* PROBLEM STATEMENT:
Give every line of the material again, exactly as written.

* DATA EXTRACT:
---

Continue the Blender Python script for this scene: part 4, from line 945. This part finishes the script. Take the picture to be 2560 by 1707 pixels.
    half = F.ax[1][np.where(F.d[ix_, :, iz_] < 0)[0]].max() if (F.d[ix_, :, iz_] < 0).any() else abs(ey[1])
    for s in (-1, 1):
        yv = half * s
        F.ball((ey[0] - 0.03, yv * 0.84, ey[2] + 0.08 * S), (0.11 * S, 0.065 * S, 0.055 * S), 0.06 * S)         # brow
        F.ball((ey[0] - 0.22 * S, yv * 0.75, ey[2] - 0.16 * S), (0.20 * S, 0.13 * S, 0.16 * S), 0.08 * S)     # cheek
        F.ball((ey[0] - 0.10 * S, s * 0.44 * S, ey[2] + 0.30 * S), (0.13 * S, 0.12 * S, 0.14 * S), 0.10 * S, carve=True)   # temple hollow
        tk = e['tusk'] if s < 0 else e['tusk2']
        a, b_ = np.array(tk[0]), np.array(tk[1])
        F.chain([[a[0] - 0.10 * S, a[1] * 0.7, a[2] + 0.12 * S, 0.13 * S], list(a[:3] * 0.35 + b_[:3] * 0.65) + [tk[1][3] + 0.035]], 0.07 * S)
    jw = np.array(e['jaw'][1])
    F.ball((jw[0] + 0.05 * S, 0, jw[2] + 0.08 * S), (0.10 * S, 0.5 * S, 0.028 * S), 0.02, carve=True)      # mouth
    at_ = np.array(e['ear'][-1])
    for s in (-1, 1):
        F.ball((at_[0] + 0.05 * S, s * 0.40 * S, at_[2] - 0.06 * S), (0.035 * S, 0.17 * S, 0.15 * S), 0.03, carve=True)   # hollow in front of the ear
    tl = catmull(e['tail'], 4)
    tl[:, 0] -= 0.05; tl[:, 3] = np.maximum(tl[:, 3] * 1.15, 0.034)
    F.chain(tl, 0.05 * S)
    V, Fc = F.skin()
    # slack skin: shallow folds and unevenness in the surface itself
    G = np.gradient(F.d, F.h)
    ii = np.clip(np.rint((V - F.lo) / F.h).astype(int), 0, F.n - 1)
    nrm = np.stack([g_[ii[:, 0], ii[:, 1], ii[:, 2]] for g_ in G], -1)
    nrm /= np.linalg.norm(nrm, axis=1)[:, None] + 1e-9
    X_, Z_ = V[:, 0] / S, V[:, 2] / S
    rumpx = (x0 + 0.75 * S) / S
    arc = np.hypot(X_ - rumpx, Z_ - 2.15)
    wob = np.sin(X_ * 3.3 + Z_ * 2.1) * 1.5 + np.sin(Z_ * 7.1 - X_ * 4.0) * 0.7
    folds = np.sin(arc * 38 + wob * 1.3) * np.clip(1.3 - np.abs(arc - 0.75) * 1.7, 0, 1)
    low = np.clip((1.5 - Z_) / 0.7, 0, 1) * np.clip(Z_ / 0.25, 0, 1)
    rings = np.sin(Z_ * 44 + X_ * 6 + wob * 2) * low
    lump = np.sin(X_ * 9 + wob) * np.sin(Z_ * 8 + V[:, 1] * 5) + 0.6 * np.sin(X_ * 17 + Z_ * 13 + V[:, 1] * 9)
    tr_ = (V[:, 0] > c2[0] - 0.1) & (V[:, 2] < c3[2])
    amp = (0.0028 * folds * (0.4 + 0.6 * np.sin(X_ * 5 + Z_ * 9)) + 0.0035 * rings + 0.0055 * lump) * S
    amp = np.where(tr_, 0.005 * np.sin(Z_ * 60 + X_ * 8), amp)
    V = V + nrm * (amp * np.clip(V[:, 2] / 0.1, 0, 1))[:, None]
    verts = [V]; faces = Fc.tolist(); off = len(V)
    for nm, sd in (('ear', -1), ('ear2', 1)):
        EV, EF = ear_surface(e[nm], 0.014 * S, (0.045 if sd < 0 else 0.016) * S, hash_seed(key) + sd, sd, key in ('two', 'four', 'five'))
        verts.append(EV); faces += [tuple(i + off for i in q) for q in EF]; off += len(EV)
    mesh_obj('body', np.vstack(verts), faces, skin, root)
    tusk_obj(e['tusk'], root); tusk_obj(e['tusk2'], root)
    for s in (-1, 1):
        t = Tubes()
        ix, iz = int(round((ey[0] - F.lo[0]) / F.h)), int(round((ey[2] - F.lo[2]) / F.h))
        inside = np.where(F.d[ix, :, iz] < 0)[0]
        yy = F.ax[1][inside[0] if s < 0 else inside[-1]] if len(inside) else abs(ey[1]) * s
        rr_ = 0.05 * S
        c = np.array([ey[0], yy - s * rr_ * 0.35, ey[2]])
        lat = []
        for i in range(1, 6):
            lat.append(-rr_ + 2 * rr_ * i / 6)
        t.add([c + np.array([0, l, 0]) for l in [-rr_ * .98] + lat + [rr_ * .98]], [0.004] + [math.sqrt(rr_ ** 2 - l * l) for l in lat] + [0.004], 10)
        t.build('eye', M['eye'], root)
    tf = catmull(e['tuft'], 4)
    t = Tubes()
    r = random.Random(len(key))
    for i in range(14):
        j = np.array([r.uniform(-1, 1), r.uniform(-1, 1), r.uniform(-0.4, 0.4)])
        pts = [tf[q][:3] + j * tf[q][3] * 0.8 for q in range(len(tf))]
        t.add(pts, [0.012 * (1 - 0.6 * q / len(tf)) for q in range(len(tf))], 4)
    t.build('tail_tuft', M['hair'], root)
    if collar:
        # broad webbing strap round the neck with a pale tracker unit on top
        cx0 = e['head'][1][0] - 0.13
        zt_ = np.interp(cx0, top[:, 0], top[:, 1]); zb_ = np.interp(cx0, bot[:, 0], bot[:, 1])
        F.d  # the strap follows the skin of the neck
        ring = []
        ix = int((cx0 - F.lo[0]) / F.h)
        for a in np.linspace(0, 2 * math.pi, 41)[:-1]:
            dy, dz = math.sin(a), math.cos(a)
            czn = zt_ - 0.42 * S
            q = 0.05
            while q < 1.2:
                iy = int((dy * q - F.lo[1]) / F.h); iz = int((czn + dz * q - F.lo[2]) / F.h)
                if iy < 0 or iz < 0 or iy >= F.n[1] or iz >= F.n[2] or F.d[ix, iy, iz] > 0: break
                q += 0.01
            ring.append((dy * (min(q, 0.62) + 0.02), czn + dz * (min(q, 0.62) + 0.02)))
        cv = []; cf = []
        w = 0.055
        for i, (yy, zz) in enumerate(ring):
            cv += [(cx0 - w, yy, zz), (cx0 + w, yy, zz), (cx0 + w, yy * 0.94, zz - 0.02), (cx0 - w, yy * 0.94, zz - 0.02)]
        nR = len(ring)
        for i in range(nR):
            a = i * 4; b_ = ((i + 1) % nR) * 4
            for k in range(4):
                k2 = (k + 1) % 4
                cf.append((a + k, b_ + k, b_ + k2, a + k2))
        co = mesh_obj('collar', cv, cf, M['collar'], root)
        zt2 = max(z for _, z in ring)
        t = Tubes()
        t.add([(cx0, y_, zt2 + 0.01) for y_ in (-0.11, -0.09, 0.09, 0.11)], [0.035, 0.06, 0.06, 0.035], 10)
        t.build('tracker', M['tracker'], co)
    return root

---

* RESPONSE TO THE TASK:
Continue the Blender Python script for this scene: part 4, from line 945. This part finishes the script. Take the picture to be 2560 by 1707 pixels.
    half = F.ax[1][np.where(F.d[ix_, :, iz_] < 0)[0]].max() if (F.d[ix_, :, iz_] < 0).any() else abs(ey[1])
    for s in (-1, 1):
        yv = half * s
        F.ball((ey[0] - 0.03, yv * 0.84, ey[2] + 0.08 * S), (0.11 * S, 0.065 * S, 0.055 * S), 0.06 * S)         # brow
        F.ball((ey[0] - 0.22 * S, yv * 0.75, ey[2] - 0.16 * S), (0.20 * S, 0.13 * S, 0.16 * S), 0.08 * S)     # cheek
        F.ball((ey[0] - 0.10 * S, s * 0.44 * S, ey[2] + 0.30 * S), (0.13 * S, 0.12 * S, 0.14 * S), 0.10 * S, carve=True)   # temple hollow
        tk = e['tusk'] if s < 0 else e['tusk2']
        a, b_ = np.array(tk[0]), np.array(tk[1])
        F.chain([[a[0] - 0.10 * S, a[1] * 0.7, a[2] + 0.12 * S, 0.13 * S], list(a[:3] * 0.35 + b_[:3] * 0.65) + [tk[1][3] + 0.035]], 0.07 * S)
    jw = np.array(e['jaw'][1])
    F.ball((jw[0] + 0.05 * S, 0, jw[2] + 0.08 * S), (0.10 * S, 0.5 * S, 0.028 * S), 0.02, carve=True)      # mouth
    at_ = np.array(e['ear'][-1])
    for s in (-1, 1):
        F.ball((at_[0] + 0.05 * S, s * 0.40 * S, at_[2] - 0.06 * S), (0.035 * S, 0.17 * S, 0.15 * S), 0.03, carve=True)   # hollow in front of the ear
    tl = catmull(e['tail'], 4)
    tl[:, 0] -= 0.05; tl[:, 3] = np.maximum(tl[:, 3] * 1.15, 0.034)
    F.chain(tl, 0.05 * S)
    V, Fc = F.skin()
    # slack skin: shallow folds and unevenness in the surface itself
    G = np.gradient(F.d, F.h)
    ii = np.clip(np.rint((V - F.lo) / F.h).astype(int), 0, F.n - 1)
    nrm = np.stack([g_[ii[:, 0], ii[:, 1], ii[:, 2]] for g_ in G], -1)
    nrm /= np.linalg.norm(nrm, axis=1)[:, None] + 1e-9
    X_, Z_ = V[:, 0] / S, V[:, 2] / S
    rumpx = (x0 + 0.75 * S) / S
    arc = np.hypot(X_ - rumpx, Z_ - 2.15)
    wob = np.sin(X_ * 3.3 + Z_ * 2.1) * 1.5 + np.sin(Z_ * 7.1 - X_ * 4.0) * 0.7
    folds = np.sin(arc * 38 + wob * 1.3) * np.clip(1.3 - np.abs(arc - 0.75) * 1.7, 0, 1)
    low = np.clip((1.5 - Z_) / 0.7, 0, 1) * np.clip(Z_ / 0.25, 0, 1)
    rings = np.sin(Z_ * 44 + X_ * 6 + wob * 2) * low
    lump = np.sin(X_ * 9 + wob) * np.sin(Z_ * 8 + V[:, 1] * 5) + 0.6 * np.sin(X_ * 17 + Z_ * 13 + V[:, 1] * 9)
    tr_ = (V[:, 0] > c2[0] - 0.1) & (V[:, 2] < c3[2])
    amp = (0.0028 * folds * (0.4 + 0.6 * np.sin(X_ * 5 + Z_ * 9)) + 0.0035 * rings + 0.0055 * lump) * S
    amp = np.where(tr_, 0.005 * np.sin(Z_ * 60 + X_ * 8), amp)
    V = V + nrm * (amp * np.clip(V[:, 2] / 0.1, 0, 1))[:, None]
    verts = [V]; faces = Fc.tolist(); off = len(V)
    for nm, sd in (('ear', -1), ('ear2', 1)):
        EV, EF = ear_surface(e[nm], 0.014 * S, (0.045 if sd < 0 else 0.016) * S, hash_seed(key) + sd, sd, key in ('two', 'four', 'five'))
        verts.append(EV); faces += [tuple(i + off for i in q) for q in EF]; off += len(EV)
    mesh_obj('body', np.vstack(verts), faces, skin, root)
    tusk_obj(e['tusk'], root); tusk_obj(e['tusk2'], root)
    for s in (-1, 1):
        t = Tubes()
        ix, iz = int(round((ey[0] - F.lo[0]) / F.h)), int(round((ey[2] - F.lo[2]) / F.h))
        inside = np.where(F.d[ix, :, iz] < 0)[0]
        yy = F.ax[1][inside[0] if s < 0 else inside[-1]] if len(inside) else abs(ey[1]) * s
        rr_ = 0.05 * S
        c = np.array([ey[0], yy - s * rr_ * 0.35, ey[2]])
        lat = []
        for i in range(1, 6):
            lat.append(-rr_ + 2 * rr_ * i / 6)
        t.add([c + np.array([0, l, 0]) for l in [-rr_ * .98] + lat + [rr_ * .98]], [0.004] + [math.sqrt(rr_ ** 2 - l * l) for l in lat] + [0.004], 10)
        t.build('eye', M['eye'], root)
    tf = catmull(e['tuft'], 4)
    t = Tubes()
    r = random.Random(len(key))
    for i in range(14):
        j = np.array([r.uniform(-1, 1), r.uniform(-1, 1), r.uniform(-0.4, 0.4)])
        pts = [tf[q][:3] + j * tf[q][3] * 0.8 for q in range(len(tf))]
        t.add(pts, [0.012 * (1 - 0.6 * q / len(tf)) for q in range(len(tf))], 4)
    t.build('tail_tuft', M['hair'], root)
    if collar:
        # broad webbing strap round the neck with a pale tracker unit on top
        cx0 = e['head'][1][0] - 0.13
        zt_ = np.interp(cx0, top[:, 0], top[:, 1]); zb_ = np.interp(cx0, bot[:, 0], bot[:, 1])
        F.d  # the strap follows the skin of the neck
        ring = []
        ix = int((cx0 - F.lo[0]) / F.h)
        for a in np.linspace(0, 2 * math.pi, 41)[:-1]:
            dy, dz = math.sin(a), math.cos(a)
            czn = zt_ - 0.42 * S
            q = 0.05
            while q < 1.2:
                iy = int((dy * q - F.lo[1]) / F.h); iz = int((czn + dz * q - F.lo[2]) / F.h)
                if iy < 0 or iz < 0 or iy >= F.n[1] or iz >= F.n[2] or F.d[ix, iy, iz] > 0: break
                q += 0.01
            ring.append((dy * (min(q, 0.62) + 0.02), czn + dz * (min(q, 0.62) + 0.02)))
        cv = []; cf = []
        w = 0.055
        for i, (yy, zz) in enumerate(ring):
            cv += [(cx0 - w, yy, zz), (cx0 + w, yy, zz), (cx0 + w, yy * 0.94, zz - 0.02), (cx0 - w, yy * 0.94, zz - 0.02)]
        nR = len(ring)
        for i in range(nR):
            a = i * 4; b_ = ((i + 1) % nR) * 4
            for k in range(4):
                k2 = (k + 1) % 4
                cf.append((a + k, b_ + k, b_ + k2, a + k2))
        co = mesh_obj('collar', cv, cf, M['collar'], root)
        zt2 = max(z for _, z in ring)
        t = Tubes()
        t.add([(cx0, y_, zt2 + 0.01) for y_ in (-0.11, -0.09, 0.09, 0.11)], [0.035, 0.06, 0.06, 0.035], 10)
        t.build('tracker', M['tracker'], co)
    return root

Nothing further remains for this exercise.